## PROMPT
The material below should be written out in full and exactly; pictures stay out of the copy.
>> start INFORMATION PROVIDED
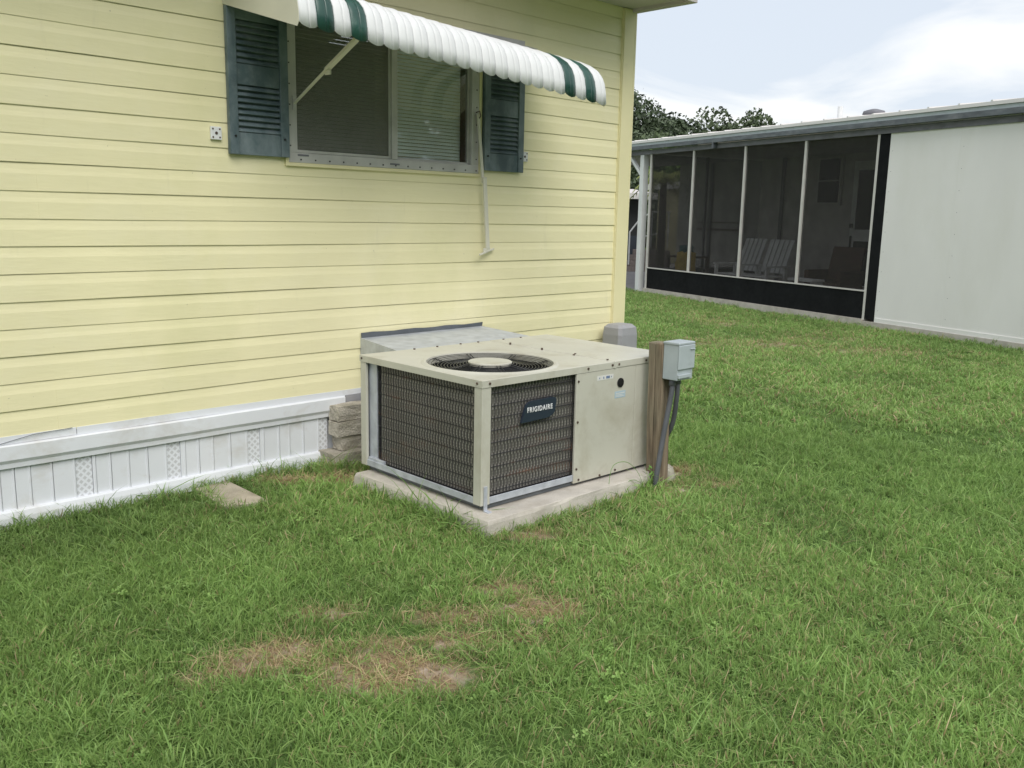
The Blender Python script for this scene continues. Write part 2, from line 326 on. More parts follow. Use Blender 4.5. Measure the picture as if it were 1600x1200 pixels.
# ================================================================== YELLOW HOME
WY = 4.616
house = thing("mobile_home", "pale yellow clapboard mobile home with white skirting and an awning over its window", "house", (0, WY, 0))
X0, X1 = -4.0, 5.73; ZK = .419; CH = .127
WX0, WX1, WZ0, WZ1 = 2.735, 4.154, 1.763, 2.575
b = MB()   # backing wall with the window opening, and the body behind it
b.box(X0, WX0 + .02, .003, .10, ZK - .01, 3.06).box(WX1 - .02, X1 - .01, .003, .10, ZK - .01, 3.06)
b.box(WX0 + .02, WX1 - .02, .003, .10, ZK - .01, WZ0 + .02).box(WX0 + .02, WX1 - .02, .003, .10, WZ1 - .02, 3.06)
b.box(X1 - .11, X1 - .01, .10, 4.2, ZK - .01, 3.06); b.box(X0, X1 - .01, 4.2, 4.3, ZK - .01, 3.06); b.box(X0, X1 - .11, .1, 4.2, .3, ZK)
b.build("wall", 'trimy', house)
def board(x0, x1, k, zt=None, name="siding_board", dz=0):
    n = max(2, int((x1 - x0) / .35)); zb = ZK + CH * k; zt = zt or zb + CH
    prof = [(-.004, .002), (-.0078, .0), (-.0092, .0025), (-.0088, .078), (-.0062, .098), (-.0042, .1265)]
    prof = [(o, min(z, zt - zb - .001)) for o, z in prof]
    rows = []; ph = k * 1.7; ph2 = k * 2.9
    for i in range(n + 1):
        x = x0 + (x1 - x0) * i / n; w = .0011 * math.sin(x * 2.1 + ph) + .0006 * math.sin(x * 6.7 + ph2)
        o2 = .0016 * math.sin(x * 1.3 + ph2)
        rows.append([(x, o + (o2 * .6 if j > 0 else 0) + dz, zb + z + (w if j < 3 else w * .3)) for j, (o, z) in enumerate(prof)])
    # hem at the two ends gives each length its own edge
    m = MB().grid(rows)
    for r_ in (rows[0], rows[-1]): m.add([r_[1], r_[2], r_[3], (r_[3][0], r_[3][1] + .003, r_[3][2]), (r_[1][0], r_[1][1] + .003, r_[1][2])], [(0, 1, 2, 3, 4)])
    return m.build(name, 'siding', house)
joints = {0: [1.452], 1: [1.452], 2: [-1.6, 3.235], 3: [-1.6, 3.235], 4: [-2.9, 4.245], 5: [-2.9, 4.245], 6: [-.2, ], 7: [-.2, 3.572], 8: [1.435], 9: [1.435], 10: [-1.9], 11: [-1.9], 12: [-.9],
          13: [-.9], 14: [-2.2], 15: [-2.2], 16: [.6], 17: [.6, 4.95], 18: [-1.0, 4.65], 19: [-1.0, 4.65], 20: [2.6]}
for k in range(21):
    pts = [X0] + joints.get(k, []) + [X1 - .115]
    zb, zt = ZK + CH * k, ZK + CH * (k + 1)
    for i in range(len(pts) - 1):
        a0, a1 = pts[i] - (.012 if i else 0), pts[i + 1]
        dz = -.0009 * (i % 2)
        if zt > WZ0 - .02 and zb < WZ1 and a1 > WX0 and a0 < WX1:
            if a0 < WX0: board(a0, WX0 + .005, k, dz=dz)
            if a1 > WX1: board(WX1 - .005, a1, k, dz=dz)
            if zb < WZ0 - .02: board(max(a0, WX0 + .005), min(a1, WX1 - .005), k, zt=WZ0 - .02, dz=dz)
        else: board(a0, a1, k, dz=dz, zt=min(zt, 3.046))
# corner post, J trim
MB().box(5.612, 5.735, -.030, .0, .405, 3.04).box(5.735, 5.757, -.030, .12, .405, 3.04).box(5.606, 5.612, -.022, 0, .405, 3.04).build("corner_trim", 'trimy', house, bevel=.003)
MB().box(2.715, 4.172, -.026, -.004, 1.742, 1.762).box(2.715, 2.734, -.026, -.004, 1.762, 2.6).box(4.155, 4.178, -.026, -.004, 1.762, 2.6).build("window_trim", 'trimy', house, bevel=.002)
# eave and roof
MB().box(X0, 5.70, -.55, .0, 3.045, 3.06).build("soffit", 'pinkboard', house)
MB().box(X0, 5.70, -.57, -.55, 3.02, 3.20).box(5.70, 5.76, -.57, 5.0, 3.02, 3.20).build("fascia", 'pinkboard', house, bevel=.003)
MB().prism([(X0, -.68, 3.20), (X0, 2.1, 3.62), (X0, 5.0, 3.20), (X0, 5.0, 3.23), (X0, 2.1, 3.65), (X0, -.68, 3.23)], (5.82 - X0, 0, 0)).build("roof", 'roofw', house)
# skirting
ribs = [-.9, -.8, -.7, -.6, -.53, -.43, -.33, -.23, -.13, -.03, .04, .14, .24, .34, .44, .54, .64, .71, .80, .90, 1.0, 1.09, 1.169, 1.231, 1.302, 1.401, 1.506, 1.586, 1.604, 1.68, 1.772, 1.869, 1.969, 2.043, 2.072, 2.15, 2.233, 2.335, 2.437, 2.513, 2.541, 2.64, 2.708, 2.802, 2.904, 2.967]
lat = {(1.506, 1.586), (1.969, 2.043), (2.437, 2.513), (2.904, 2.967), (-.6, -.53), (.64, .71), (-.03, .04)}
sk = MB(); sk.box(X0, 5.70, .02, .03, -.1, ZK); sk.build("skirting_backing", 'wvinyl', house)
for i in range(len(ribs) - 1):
    a0, a1 = ribs[i], ribs[i + 1]; v = (a0, a1) in lat
    y = -.004 if not v else -.001
    m = MB(); m.box(a0 + .0012, a1 - .0006, y - (i % 2) * .002, .012, .05, .285)
    if not v: m.box(a1 - .011, a1 - .003, -.0095, -.002, .05, .285)
    m.build("vent_panel" if v else "skirting_panel", 'lattice' if v else 'wvinyl', house, bevel=.0015, label="perforated vent strip of the white skirting" if v else None)
def rail(name, x0, x1, prof, mat='wvinyl', wv=.0012):
    n = int((x1 - x0) / .25) + 1; ph = random.uniform(0, 9); rows = []
    for i in range(n + 1):
        x = x0 + (x1 - x0) * i / n; w = wv * math.sin(x * 3 + ph) + wv * .5 * math.sin(x * 9 + ph)
        rows.append([(x, o + w, z + w * .8) for o, z in prof])
    m = MB().grid(rows)
    for r_ in (rows[0], rows[-1]): m.add(r_, [tuple(range(len(r_)))])
    return m.build(name, mat, house)
rail("skirting_rail", X0, 1.52, [(.0, .428), (-.012, .428), (-.012, .390), (0, .389)])
rail("skirting_rail", 1.523, 3.33, [(.0, .428), (-.012, .428), (-.012, .390), (0, .389)])
rail("skirting_rail", X0, 3.08, [(.0, .390), (-.026, .389), (-.033, .384), (-.033, .318), (-.022, .300), (-.020, .277), (0, .277)])
rail("skirting_rail", X0, 2.99, [(.0, .071), (-.022, .071), (-.027, .065), (-.034, .040), (-.036, -.038), (0, -.045)])
MB().tube([(.9, -.02, .385), (1.18, -.018, .399), (1.32, -.02, .424), (1.5, -.018, .430)], .0018, 5).build("cable", 'gutter', house)
MB().box(3.09, 3.32, -.02, .0, .345, .395).box(3.09, 3.32, -.022, -.018, .33, .338).build("cover_plate", 'grey', house, bevel=.002)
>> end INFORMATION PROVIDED
## FINISHED EXERCISE
The Blender Python script for this scene continues. Write part 2, from line 326 on. More parts follow. Use Blender 4.5. Measure the picture as if it were 1600x1200 pixels.
# ================================================================== YELLOW HOME
WY = 4.616
house = thing("mobile_home", "pale yellow clapboard mobile home with white skirting and an awning over its window", "house", (0, WY, 0))
X0, X1 = -4.0, 5.73; ZK = .419; CH = .127
WX0, WX1, WZ0, WZ1 = 2.735, 4.154, 1.763, 2.575
b = MB()   # backing wall with the window opening, and the body behind it
b.box(X0, WX0 + .02, .003, .10, ZK - .01, 3.06).box(WX1 - .02, X1 - .01, .003, .10, ZK - .01, 3.06)
b.box(WX0 + .02, WX1 - .02, .003, .10, ZK - .01, WZ0 + .02).box(WX0 + .02, WX1 - .02, .003, .10, WZ1 - .02, 3.06)
b.box(X1 - .11, X1 - .01, .10, 4.2, ZK - .01, 3.06); b.box(X0, X1 - .01, 4.2, 4.3, ZK - .01, 3.06); b.box(X0, X1 - .11, .1, 4.2, .3, ZK)
b.build("wall", 'trimy', house)
def board(x0, x1, k, zt=None, name="siding_board", dz=0):
    n = max(2, int((x1 - x0) / .35)); zb = ZK + CH * k; zt = zt or zb + CH
    prof = [(-.004, .002), (-.0078, .0), (-.0092, .0025), (-.0088, .078), (-.0062, .098), (-.0042, .1265)]
    prof = [(o, min(z, zt - zb - .001)) for o, z in prof]
    rows = []; ph = k * 1.7; ph2 = k * 2.9
    for i in range(n + 1):
        x = x0 + (x1 - x0) * i / n; w = .0011 * math.sin(x * 2.1 + ph) + .0006 * math.sin(x * 6.7 + ph2)
        o2 = .0016 * math.sin(x * 1.3 + ph2)
        rows.append([(x, o + (o2 * .6 if j > 0 else 0) + dz, zb + z + (w if j < 3 else w * .3)) for j, (o, z) in enumerate(prof)])
    # hem at the two ends gives each length its own edge
    m = MB().grid(rows)
    for r_ in (rows[0], rows[-1]): m.add([r_[1], r_[2], r_[3], (r_[3][0], r_[3][1] + .003, r_[3][2]), (r_[1][0], r_[1][1] + .003, r_[1][2])], [(0, 1, 2, 3, 4)])
    return m.build(name, 'siding', house)
joints = {0: [1.452], 1: [1.452], 2: [-1.6, 3.235], 3: [-1.6, 3.235], 4: [-2.9, 4.245], 5: [-2.9, 4.245], 6: [-.2, ], 7: [-.2, 3.572], 8: [1.435], 9: [1.435], 10: [-1.9], 11: [-1.9], 12: [-.9],
          13: [-.9], 14: [-2.2], 15: [-2.2], 16: [.6], 17: [.6, 4.95], 18: [-1.0, 4.65], 19: [-1.0, 4.65], 20: [2.6]}
for k in range(21):
    pts = [X0] + joints.get(k, []) + [X1 - .115]
    zb, zt = ZK + CH * k, ZK + CH * (k + 1)
    for i in range(len(pts) - 1):
        a0, a1 = pts[i] - (.012 if i else 0), pts[i + 1]
        dz = -.0009 * (i % 2)
        if zt > WZ0 - .02 and zb < WZ1 and a1 > WX0 and a0 < WX1:
            if a0 < WX0: board(a0, WX0 + .005, k, dz=dz)
            if a1 > WX1: board(WX1 - .005, a1, k, dz=dz)
            if zb < WZ0 - .02: board(max(a0, WX0 + .005), min(a1, WX1 - .005), k, zt=WZ0 - .02, dz=dz)
        else: board(a0, a1, k, dz=dz, zt=min(zt, 3.046))
# corner post, J trim
MB().box(5.612, 5.735, -.030, .0, .405, 3.04).box(5.735, 5.757, -.030, .12, .405, 3.04).box(5.606, 5.612, -.022, 0, .405, 3.04).build("corner_trim", 'trimy', house, bevel=.003)
MB().box(2.715, 4.172, -.026, -.004, 1.742, 1.762).box(2.715, 2.734, -.026, -.004, 1.762, 2.6).box(4.155, 4.178, -.026, -.004, 1.762, 2.6).build("window_trim", 'trimy', house, bevel=.002)
# eave and roof
MB().box(X0, 5.70, -.55, .0, 3.045, 3.06).build("soffit", 'pinkboard', house)
MB().box(X0, 5.70, -.57, -.55, 3.02, 3.20).box(5.70, 5.76, -.57, 5.0, 3.02, 3.20).build("fascia", 'pinkboard', house, bevel=.003)
MB().prism([(X0, -.68, 3.20), (X0, 2.1, 3.62), (X0, 5.0, 3.20), (X0, 5.0, 3.23), (X0, 2.1, 3.65), (X0, -.68, 3.23)], (5.82 - X0, 0, 0)).build("roof", 'roofw', house)
# skirting
ribs = [-.9, -.8, -.7, -.6, -.53, -.43, -.33, -.23, -.13, -.03, .04, .14, .24, .34, .44, .54, .64, .71, .80, .90, 1.0, 1.09, 1.169, 1.231, 1.302, 1.401, 1.506, 1.586, 1.604, 1.68, 1.772, 1.869, 1.969, 2.043, 2.072, 2.15, 2.233, 2.335, 2.437, 2.513, 2.541, 2.64, 2.708, 2.802, 2.904, 2.967]
lat = {(1.506, 1.586), (1.969, 2.043), (2.437, 2.513), (2.904, 2.967), (-.6, -.53), (.64, .71), (-.03, .04)}
sk = MB(); sk.box(X0, 5.70, .02, .03, -.1, ZK); sk.build("skirting_backing", 'wvinyl', house)
for i in range(len(ribs) - 1):
    a0, a1 = ribs[i], ribs[i + 1]; v = (a0, a1) in lat
    y = -.004 if not v else -.001
    m = MB(); m.box(a0 + .0012, a1 - .0006, y - (i % 2) * .002, .012, .05, .285)
    if not v: m.box(a1 - .011, a1 - .003, -.0095, -.002, .05, .285)
    m.build("vent_panel" if v else "skirting_panel", 'lattice' if v else 'wvinyl', house, bevel=.0015, label="perforated vent strip of the white skirting" if v else None)
def rail(name, x0, x1, prof, mat='wvinyl', wv=.0012):
    n = int((x1 - x0) / .25) + 1; ph = random.uniform(0, 9); rows = []
    for i in range(n + 1):
        x = x0 + (x1 - x0) * i / n; w = wv * math.sin(x * 3 + ph) + wv * .5 * math.sin(x * 9 + ph)
        rows.append([(x, o + w, z + w * .8) for o, z in prof])
    m = MB().grid(rows)
    for r_ in (rows[0], rows[-1]): m.add(r_, [tuple(range(len(r_)))])
    return m.build(name, mat, house)
rail("skirting_rail", X0, 1.52, [(.0, .428), (-.012, .428), (-.012, .390), (0, .389)])
rail("skirting_rail", 1.523, 3.33, [(.0, .428), (-.012, .428), (-.012, .390), (0, .389)])
rail("skirting_rail", X0, 3.08, [(.0, .390), (-.026, .389), (-.033, .384), (-.033, .318), (-.022, .300), (-.020, .277), (0, .277)])
rail("skirting_rail", X0, 2.99, [(.0, .071), (-.022, .071), (-.027, .065), (-.034, .040), (-.036, -.038), (0, -.045)])
MB().tube([(.9, -.02, .385), (1.18, -.018, .399), (1.32, -.02, .424), (1.5, -.018, .430)], .0018, 5).build("cable", 'gutter', house)
MB().box(3.09, 3.32, -.02, .0, .345, .395).box(3.09, 3.32, -.022, -.018, .33, .338).build("cover_plate", 'grey', house, bevel=.002)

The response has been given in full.